[start SUPPLIED RECORDS]

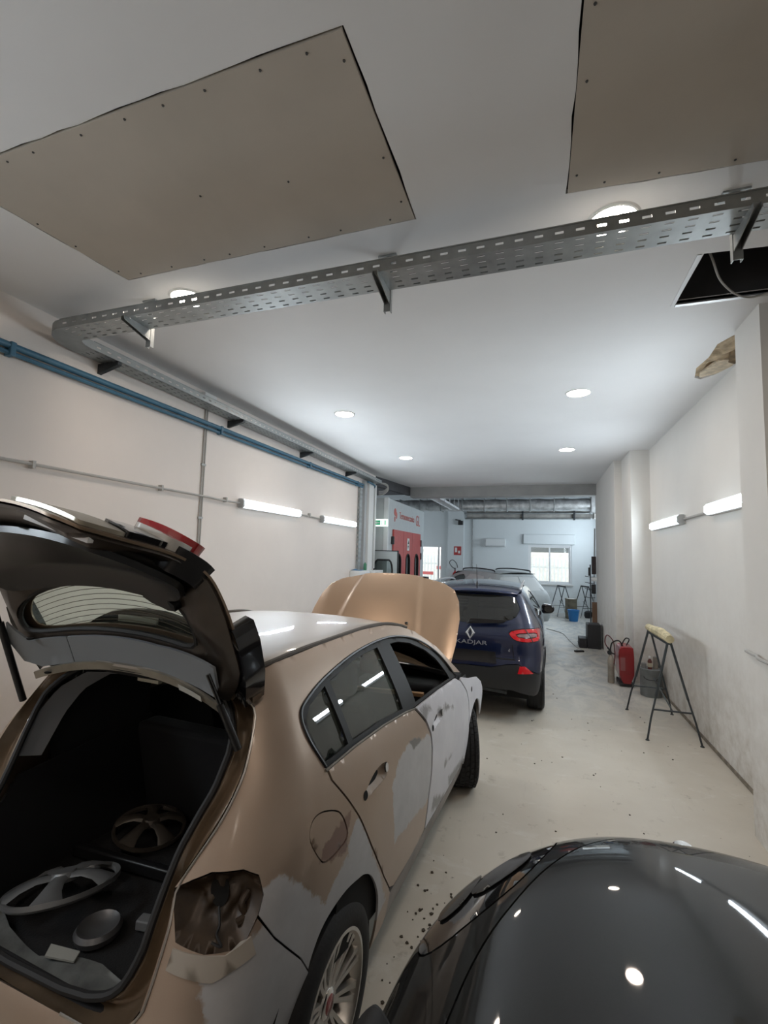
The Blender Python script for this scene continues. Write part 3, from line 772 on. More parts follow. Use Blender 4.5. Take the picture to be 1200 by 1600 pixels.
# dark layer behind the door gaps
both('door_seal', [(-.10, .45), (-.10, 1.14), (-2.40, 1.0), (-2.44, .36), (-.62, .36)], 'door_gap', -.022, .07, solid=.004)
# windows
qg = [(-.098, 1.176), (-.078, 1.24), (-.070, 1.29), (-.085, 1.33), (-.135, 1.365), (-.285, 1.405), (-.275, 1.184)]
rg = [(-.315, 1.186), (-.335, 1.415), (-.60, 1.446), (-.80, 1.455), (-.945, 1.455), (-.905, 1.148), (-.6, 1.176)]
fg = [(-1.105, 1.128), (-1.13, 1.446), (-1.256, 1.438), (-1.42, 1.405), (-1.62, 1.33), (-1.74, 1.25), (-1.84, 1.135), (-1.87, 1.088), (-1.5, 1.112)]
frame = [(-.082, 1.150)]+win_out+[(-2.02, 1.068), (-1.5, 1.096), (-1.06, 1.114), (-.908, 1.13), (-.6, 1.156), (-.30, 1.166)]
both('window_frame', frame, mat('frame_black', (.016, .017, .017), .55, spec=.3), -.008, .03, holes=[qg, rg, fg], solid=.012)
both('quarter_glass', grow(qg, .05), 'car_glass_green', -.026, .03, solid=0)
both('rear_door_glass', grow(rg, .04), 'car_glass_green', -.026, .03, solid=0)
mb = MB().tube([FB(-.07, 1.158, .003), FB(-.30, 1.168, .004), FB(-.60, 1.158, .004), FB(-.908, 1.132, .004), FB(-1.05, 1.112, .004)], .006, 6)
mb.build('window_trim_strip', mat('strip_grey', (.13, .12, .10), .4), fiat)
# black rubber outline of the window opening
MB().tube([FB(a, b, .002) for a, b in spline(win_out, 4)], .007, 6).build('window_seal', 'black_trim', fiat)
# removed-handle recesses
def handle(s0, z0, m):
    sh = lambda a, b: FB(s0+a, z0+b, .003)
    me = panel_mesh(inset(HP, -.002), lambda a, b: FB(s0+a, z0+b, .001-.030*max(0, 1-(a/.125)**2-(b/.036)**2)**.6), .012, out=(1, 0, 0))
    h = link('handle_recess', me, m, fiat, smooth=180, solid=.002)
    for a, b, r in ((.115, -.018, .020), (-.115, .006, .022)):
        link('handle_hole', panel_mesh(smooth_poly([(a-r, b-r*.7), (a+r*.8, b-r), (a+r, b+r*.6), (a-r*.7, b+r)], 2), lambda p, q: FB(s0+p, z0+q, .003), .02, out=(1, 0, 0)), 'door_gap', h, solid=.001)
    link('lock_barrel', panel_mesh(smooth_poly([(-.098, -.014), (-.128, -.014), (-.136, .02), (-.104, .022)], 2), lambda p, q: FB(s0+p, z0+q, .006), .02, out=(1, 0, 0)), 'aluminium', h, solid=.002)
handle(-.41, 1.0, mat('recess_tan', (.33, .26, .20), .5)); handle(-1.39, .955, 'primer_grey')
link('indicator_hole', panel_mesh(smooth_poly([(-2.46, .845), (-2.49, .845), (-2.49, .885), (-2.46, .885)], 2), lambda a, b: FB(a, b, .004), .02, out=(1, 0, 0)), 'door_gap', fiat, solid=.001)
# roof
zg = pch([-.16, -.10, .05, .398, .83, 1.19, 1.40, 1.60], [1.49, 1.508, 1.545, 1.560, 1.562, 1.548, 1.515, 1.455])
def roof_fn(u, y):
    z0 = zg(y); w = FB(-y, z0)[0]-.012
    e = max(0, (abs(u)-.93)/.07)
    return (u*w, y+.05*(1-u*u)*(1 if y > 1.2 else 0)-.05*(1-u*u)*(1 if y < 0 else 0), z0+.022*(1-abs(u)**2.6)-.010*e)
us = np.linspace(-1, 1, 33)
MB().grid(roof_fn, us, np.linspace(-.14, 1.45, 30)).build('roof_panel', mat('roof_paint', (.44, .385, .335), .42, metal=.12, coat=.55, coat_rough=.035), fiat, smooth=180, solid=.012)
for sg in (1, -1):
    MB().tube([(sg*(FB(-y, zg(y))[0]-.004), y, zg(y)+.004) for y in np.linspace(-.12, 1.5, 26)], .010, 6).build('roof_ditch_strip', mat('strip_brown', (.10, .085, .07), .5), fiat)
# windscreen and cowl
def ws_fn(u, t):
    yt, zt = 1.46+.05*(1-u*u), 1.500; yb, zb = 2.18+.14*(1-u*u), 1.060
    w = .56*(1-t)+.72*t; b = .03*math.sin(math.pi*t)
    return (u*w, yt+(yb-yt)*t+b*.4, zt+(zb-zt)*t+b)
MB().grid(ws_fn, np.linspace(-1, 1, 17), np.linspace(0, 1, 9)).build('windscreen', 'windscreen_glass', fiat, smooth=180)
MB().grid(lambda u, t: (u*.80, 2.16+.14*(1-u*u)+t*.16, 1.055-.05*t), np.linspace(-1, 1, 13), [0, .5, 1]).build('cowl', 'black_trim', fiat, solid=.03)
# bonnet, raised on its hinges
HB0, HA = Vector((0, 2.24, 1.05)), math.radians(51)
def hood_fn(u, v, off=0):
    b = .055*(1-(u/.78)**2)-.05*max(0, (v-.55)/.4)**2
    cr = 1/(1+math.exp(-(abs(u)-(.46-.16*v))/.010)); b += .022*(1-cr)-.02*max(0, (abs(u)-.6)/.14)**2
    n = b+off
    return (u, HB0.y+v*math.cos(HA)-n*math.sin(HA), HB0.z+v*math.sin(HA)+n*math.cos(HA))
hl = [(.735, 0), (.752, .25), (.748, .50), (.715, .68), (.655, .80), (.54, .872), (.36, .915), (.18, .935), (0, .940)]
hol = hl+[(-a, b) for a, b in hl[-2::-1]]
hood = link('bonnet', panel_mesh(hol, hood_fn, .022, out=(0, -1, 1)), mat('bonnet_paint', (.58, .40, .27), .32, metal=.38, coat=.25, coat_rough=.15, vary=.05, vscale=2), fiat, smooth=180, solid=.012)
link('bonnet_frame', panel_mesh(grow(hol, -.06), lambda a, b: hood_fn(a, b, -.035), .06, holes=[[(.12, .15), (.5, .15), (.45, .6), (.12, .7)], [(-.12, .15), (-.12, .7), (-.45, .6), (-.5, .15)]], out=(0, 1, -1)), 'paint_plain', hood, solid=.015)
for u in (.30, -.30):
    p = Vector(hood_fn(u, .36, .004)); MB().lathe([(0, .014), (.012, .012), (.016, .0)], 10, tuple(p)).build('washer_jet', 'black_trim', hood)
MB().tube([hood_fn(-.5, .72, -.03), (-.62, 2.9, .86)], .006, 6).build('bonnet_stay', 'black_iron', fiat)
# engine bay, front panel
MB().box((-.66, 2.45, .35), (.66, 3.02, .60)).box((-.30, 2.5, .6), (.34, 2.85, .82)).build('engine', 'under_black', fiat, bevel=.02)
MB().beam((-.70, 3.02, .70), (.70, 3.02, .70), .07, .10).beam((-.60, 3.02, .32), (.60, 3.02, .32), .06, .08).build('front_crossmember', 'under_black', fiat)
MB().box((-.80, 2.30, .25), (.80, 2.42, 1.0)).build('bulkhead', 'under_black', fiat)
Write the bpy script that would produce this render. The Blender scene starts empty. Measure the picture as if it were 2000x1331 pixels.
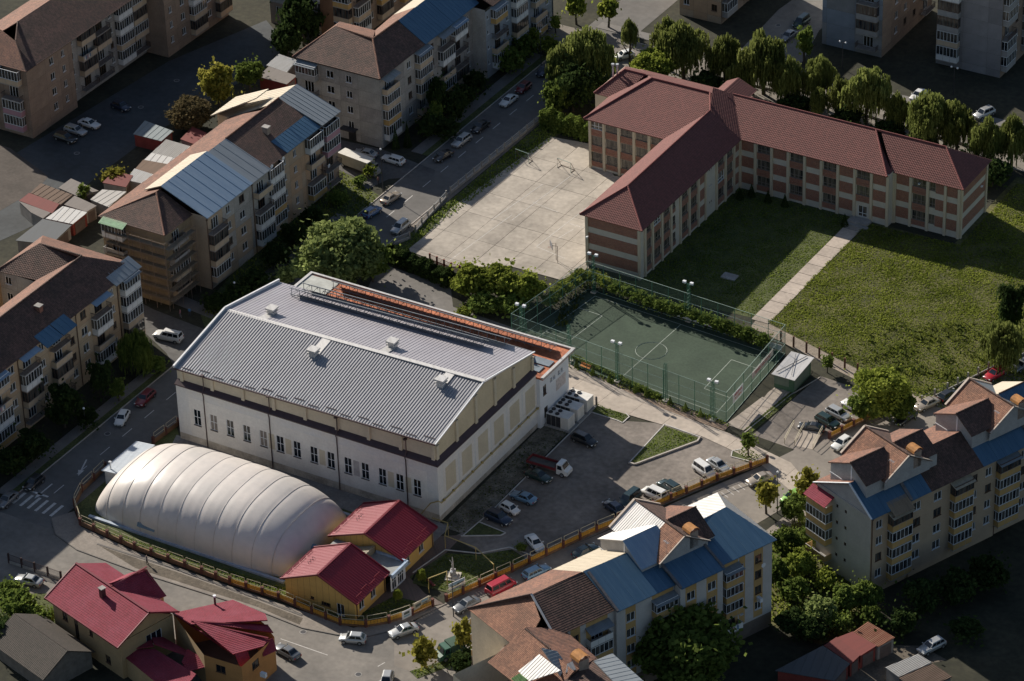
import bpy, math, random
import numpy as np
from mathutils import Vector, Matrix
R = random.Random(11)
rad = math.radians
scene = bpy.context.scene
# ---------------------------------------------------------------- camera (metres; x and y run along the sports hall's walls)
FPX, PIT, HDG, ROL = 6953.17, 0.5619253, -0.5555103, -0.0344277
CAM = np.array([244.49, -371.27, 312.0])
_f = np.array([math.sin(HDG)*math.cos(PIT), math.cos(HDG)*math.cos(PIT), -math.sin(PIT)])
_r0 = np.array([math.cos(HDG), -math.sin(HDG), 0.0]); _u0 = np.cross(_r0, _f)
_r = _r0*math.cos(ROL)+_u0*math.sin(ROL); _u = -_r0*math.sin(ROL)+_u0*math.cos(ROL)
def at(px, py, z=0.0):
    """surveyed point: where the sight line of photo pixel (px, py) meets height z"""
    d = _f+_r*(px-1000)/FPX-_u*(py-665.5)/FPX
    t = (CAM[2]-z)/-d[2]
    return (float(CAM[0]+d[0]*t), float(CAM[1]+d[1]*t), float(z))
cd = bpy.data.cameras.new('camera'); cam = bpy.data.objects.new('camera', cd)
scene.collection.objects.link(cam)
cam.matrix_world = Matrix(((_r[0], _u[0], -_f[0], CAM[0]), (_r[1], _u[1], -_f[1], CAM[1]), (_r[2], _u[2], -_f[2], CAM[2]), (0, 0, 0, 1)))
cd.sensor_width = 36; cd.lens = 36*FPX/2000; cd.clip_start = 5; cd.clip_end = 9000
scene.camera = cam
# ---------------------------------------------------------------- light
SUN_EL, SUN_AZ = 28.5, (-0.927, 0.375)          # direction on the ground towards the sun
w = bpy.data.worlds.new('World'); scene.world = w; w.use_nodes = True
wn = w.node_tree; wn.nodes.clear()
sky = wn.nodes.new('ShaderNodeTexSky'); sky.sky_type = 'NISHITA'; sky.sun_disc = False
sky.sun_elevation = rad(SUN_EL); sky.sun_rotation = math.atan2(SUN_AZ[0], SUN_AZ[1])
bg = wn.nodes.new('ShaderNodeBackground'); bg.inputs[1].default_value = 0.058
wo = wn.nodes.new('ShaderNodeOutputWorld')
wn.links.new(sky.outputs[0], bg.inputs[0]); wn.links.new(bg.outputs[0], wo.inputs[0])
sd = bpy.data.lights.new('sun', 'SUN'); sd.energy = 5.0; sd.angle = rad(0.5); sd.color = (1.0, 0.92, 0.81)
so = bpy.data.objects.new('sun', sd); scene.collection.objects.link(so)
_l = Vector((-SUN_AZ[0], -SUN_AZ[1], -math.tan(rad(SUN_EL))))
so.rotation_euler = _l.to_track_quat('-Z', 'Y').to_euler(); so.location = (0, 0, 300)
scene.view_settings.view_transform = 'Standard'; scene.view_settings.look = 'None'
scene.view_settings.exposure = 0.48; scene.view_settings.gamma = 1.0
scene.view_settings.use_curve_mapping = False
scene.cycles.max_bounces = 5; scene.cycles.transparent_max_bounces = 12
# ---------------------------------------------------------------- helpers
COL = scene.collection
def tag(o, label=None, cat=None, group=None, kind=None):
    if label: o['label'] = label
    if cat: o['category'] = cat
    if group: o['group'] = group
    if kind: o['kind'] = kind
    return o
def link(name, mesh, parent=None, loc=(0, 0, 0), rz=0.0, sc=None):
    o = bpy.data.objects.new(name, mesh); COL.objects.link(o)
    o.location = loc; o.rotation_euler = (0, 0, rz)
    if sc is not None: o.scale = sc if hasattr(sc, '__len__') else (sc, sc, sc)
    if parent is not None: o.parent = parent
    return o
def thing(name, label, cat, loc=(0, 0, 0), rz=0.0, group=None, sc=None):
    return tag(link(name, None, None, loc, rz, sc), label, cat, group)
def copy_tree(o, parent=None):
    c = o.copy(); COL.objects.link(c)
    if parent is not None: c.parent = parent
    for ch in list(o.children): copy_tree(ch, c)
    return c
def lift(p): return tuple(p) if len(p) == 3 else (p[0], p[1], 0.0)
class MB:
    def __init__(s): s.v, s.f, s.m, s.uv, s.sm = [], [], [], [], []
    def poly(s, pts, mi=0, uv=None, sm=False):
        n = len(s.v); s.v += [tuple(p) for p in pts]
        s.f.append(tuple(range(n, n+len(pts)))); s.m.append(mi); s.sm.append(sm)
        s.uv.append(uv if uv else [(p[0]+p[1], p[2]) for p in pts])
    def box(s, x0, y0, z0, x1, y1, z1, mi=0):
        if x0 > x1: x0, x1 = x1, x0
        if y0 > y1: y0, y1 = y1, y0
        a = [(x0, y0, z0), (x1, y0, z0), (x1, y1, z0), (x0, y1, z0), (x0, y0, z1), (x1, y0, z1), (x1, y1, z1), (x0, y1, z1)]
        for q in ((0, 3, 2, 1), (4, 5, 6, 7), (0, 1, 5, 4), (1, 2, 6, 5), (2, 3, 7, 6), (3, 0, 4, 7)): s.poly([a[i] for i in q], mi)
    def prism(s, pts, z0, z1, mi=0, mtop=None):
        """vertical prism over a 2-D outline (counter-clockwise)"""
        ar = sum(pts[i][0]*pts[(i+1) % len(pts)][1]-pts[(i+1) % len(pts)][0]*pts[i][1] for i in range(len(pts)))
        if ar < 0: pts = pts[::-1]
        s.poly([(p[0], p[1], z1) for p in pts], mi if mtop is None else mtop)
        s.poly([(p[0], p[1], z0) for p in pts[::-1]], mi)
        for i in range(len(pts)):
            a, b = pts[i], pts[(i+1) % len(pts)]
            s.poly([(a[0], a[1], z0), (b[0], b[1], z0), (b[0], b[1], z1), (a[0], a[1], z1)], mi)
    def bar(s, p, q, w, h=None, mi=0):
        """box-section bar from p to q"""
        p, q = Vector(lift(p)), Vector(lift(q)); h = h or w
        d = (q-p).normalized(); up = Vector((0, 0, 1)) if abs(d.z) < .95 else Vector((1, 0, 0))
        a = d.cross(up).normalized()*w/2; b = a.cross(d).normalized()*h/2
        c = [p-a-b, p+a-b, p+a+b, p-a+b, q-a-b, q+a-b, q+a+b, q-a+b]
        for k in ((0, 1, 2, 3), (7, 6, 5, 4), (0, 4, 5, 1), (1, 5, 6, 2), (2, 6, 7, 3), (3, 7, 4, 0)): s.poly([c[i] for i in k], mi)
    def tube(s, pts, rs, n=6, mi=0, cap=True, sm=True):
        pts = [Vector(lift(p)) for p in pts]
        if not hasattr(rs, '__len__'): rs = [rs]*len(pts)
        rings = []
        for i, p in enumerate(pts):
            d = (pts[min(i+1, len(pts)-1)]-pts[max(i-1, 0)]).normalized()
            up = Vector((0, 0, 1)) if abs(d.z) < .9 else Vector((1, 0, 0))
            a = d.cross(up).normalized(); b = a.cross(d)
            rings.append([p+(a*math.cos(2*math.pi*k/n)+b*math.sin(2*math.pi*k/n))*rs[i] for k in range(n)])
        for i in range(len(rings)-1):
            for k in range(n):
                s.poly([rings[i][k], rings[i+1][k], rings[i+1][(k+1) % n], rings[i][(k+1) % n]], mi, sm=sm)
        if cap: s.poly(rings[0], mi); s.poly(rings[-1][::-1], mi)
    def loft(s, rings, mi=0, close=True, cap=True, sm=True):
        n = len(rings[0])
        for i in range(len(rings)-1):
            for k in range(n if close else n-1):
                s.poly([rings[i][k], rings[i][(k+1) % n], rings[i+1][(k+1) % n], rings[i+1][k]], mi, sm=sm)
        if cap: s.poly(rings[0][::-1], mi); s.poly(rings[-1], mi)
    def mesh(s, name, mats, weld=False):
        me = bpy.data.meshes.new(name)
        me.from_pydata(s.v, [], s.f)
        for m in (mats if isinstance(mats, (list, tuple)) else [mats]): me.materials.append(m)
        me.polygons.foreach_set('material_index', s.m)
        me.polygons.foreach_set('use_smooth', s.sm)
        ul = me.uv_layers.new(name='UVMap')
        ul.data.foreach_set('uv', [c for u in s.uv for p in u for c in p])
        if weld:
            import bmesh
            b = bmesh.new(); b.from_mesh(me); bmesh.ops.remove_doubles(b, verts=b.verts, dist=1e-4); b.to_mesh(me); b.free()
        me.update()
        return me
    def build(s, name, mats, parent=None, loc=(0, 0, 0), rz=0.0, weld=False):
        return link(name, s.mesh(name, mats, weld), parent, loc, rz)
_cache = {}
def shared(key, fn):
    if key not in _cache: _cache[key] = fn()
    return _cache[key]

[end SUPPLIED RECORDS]

*DIRECTIONS*
Give only the count of lines in the data that include the string "pixels".

*FINAL ANSWER*
2